Repeat exactly, please, the lines that begin at the start of the listing and end at the line holding "printing(t, [('p', [(v.x, v.y)".

START

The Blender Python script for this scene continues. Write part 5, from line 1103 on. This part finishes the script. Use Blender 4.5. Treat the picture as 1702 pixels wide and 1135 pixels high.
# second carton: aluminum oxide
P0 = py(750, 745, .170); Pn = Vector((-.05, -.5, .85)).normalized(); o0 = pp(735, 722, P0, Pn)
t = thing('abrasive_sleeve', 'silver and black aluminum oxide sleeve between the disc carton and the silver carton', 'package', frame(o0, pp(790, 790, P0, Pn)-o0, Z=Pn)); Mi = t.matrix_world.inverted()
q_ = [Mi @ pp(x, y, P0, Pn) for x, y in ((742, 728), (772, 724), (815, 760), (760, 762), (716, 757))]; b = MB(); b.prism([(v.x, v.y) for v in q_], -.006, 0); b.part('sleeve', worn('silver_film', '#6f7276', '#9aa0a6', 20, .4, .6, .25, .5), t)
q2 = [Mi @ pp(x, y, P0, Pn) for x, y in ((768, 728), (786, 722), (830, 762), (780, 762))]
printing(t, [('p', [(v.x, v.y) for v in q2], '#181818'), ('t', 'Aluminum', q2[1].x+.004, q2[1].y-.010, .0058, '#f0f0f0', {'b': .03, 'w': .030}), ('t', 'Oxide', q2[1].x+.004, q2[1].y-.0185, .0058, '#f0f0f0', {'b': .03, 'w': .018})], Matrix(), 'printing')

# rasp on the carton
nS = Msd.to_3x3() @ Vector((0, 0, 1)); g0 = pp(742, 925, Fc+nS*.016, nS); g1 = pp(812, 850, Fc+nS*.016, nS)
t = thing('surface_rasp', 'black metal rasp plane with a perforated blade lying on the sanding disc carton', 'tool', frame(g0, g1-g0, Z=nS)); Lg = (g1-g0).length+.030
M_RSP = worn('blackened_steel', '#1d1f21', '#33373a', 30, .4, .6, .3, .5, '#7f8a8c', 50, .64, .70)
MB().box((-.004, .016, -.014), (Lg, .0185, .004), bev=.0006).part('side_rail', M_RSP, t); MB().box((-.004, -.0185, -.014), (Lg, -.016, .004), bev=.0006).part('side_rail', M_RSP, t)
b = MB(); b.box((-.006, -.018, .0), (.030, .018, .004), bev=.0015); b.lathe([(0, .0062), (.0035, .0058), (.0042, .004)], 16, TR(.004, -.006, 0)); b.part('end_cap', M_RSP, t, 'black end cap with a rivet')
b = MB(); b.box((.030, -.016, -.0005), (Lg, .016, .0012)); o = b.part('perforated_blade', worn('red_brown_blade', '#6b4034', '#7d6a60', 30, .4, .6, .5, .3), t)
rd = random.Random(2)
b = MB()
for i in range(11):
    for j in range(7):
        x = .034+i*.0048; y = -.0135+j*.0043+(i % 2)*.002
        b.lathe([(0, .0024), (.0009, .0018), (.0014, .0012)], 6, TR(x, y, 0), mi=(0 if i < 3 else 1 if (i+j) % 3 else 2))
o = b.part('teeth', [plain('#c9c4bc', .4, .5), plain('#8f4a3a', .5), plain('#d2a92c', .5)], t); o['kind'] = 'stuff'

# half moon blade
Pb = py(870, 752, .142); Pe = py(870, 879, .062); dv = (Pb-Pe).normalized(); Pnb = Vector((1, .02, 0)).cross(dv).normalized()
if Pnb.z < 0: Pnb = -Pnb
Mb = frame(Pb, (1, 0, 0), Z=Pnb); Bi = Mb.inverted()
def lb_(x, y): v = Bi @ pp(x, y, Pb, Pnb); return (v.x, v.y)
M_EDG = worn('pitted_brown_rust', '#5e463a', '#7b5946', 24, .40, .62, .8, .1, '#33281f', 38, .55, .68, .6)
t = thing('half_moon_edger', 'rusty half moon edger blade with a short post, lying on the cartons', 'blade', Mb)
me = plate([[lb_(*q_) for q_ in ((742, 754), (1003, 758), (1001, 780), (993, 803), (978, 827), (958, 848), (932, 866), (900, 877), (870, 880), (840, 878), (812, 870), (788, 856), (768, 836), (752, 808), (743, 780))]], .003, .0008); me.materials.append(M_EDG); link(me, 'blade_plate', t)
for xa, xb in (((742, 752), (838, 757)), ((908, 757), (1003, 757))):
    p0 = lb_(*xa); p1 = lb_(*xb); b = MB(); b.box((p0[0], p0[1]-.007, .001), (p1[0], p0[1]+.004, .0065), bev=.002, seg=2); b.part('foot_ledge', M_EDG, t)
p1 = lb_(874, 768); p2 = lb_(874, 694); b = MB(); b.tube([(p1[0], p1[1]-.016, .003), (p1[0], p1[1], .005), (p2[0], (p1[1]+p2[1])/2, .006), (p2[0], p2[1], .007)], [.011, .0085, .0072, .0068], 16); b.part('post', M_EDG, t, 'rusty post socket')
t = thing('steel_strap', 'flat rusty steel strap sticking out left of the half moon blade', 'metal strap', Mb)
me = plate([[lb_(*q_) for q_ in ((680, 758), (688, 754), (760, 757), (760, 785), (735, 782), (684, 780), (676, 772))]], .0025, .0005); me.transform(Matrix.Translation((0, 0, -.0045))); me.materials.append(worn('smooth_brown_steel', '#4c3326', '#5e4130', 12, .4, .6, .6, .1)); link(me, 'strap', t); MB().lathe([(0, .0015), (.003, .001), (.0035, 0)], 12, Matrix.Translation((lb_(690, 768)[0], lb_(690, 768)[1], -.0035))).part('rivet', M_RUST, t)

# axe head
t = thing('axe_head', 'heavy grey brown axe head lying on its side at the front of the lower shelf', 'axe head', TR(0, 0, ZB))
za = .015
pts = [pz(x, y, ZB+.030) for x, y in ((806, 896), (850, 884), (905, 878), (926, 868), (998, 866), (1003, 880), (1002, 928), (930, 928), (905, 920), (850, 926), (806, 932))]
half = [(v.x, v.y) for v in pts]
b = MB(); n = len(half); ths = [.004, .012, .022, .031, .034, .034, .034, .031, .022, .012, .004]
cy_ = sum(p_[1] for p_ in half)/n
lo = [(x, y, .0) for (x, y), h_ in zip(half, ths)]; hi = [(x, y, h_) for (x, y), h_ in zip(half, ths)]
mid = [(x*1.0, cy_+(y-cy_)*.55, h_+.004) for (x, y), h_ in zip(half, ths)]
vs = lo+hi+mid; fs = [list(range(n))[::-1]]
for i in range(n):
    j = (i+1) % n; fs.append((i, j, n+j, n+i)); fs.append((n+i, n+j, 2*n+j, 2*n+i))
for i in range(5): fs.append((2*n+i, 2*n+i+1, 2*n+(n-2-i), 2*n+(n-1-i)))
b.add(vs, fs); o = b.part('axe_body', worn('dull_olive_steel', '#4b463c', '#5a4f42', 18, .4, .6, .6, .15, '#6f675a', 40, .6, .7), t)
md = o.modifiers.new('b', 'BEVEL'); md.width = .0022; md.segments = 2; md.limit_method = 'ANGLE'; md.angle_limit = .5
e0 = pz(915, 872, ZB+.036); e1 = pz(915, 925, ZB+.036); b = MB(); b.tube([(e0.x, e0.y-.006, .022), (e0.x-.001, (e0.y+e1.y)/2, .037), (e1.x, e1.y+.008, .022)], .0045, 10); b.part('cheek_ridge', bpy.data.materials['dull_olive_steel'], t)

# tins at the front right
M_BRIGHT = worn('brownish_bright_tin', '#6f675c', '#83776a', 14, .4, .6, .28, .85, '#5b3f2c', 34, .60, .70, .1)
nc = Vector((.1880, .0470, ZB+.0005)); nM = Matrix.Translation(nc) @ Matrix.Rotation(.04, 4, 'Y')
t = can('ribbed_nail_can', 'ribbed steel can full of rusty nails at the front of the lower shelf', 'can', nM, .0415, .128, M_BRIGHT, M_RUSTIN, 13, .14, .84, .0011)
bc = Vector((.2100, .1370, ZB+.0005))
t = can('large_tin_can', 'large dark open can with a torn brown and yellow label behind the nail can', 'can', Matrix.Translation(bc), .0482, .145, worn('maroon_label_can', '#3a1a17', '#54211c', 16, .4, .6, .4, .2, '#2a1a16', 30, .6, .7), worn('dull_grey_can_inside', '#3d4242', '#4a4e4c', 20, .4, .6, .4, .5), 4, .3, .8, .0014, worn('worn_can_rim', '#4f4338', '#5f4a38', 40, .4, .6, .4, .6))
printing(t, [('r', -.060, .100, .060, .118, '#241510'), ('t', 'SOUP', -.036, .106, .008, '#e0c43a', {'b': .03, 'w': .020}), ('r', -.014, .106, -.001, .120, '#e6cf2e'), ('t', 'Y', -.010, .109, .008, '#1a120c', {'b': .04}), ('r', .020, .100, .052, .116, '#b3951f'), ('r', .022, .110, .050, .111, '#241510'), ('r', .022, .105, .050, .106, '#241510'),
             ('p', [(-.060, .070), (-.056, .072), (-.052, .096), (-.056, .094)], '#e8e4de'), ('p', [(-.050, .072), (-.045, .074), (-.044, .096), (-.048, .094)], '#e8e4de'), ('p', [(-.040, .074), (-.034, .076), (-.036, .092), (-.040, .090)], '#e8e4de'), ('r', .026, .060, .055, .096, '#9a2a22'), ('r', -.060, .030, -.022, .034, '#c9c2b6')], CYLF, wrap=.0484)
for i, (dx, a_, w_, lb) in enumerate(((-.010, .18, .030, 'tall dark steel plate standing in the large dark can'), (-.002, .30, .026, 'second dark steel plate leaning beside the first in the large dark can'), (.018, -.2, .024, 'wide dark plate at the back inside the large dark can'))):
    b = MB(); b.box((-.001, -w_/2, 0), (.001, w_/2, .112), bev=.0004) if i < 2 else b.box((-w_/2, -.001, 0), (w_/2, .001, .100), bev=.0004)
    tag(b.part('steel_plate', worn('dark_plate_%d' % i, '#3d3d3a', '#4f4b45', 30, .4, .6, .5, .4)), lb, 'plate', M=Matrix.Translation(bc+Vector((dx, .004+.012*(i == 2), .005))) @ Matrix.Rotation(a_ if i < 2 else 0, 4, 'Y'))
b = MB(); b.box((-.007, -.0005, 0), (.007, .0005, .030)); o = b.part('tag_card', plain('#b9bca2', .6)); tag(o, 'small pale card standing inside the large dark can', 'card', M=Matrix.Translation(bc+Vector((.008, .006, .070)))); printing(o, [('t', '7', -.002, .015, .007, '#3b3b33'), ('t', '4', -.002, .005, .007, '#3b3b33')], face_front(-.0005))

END

**The output**
The Blender Python script for this scene continues. Write part 5, from line 1103 on. This part finishes the script. Use Blender 4.5. Treat the picture as 1702 pixels wide and 1135 pixels high.
# second carton: aluminum oxide
P0 = py(750, 745, .170); Pn = Vector((-.05, -.5, .85)).normalized(); o0 = pp(735, 722, P0, Pn)
t = thing('abrasive_sleeve', 'silver and black aluminum oxide sleeve between the disc carton and the silver carton', 'package', frame(o0, pp(790, 790, P0, Pn)-o0, Z=Pn)); Mi = t.matrix_world.inverted()
q_ = [Mi @ pp(x, y, P0, Pn) for x, y in ((742, 728), (772, 724), (815, 760), (760, 762), (716, 757))]; b = MB(); b.prism([(v.x, v.y) for v in q_], -.006, 0); b.part('sleeve', worn('silver_film', '#6f7276', '#9aa0a6', 20, .4, .6, .25, .5), t)
q2 = [Mi @ pp(x, y, P0, Pn) for x, y in ((768, 728), (786, 722), (830, 762), (780, 762))]
printing(t, [('p', [(v.x, v.y) for v in q2], '#181818'), ('t', 'Aluminum', q2[1].x+.004, q2[1].y-.010, .0058, '#f0f0f0', {'b': .03, 'w': .030}), ('t', 'Oxide', q2[1].x+.004, q2[1].y-.0185, .0058, '#f0f0f0', {'b': .03, 'w': .018})], Matrix(), 'printing')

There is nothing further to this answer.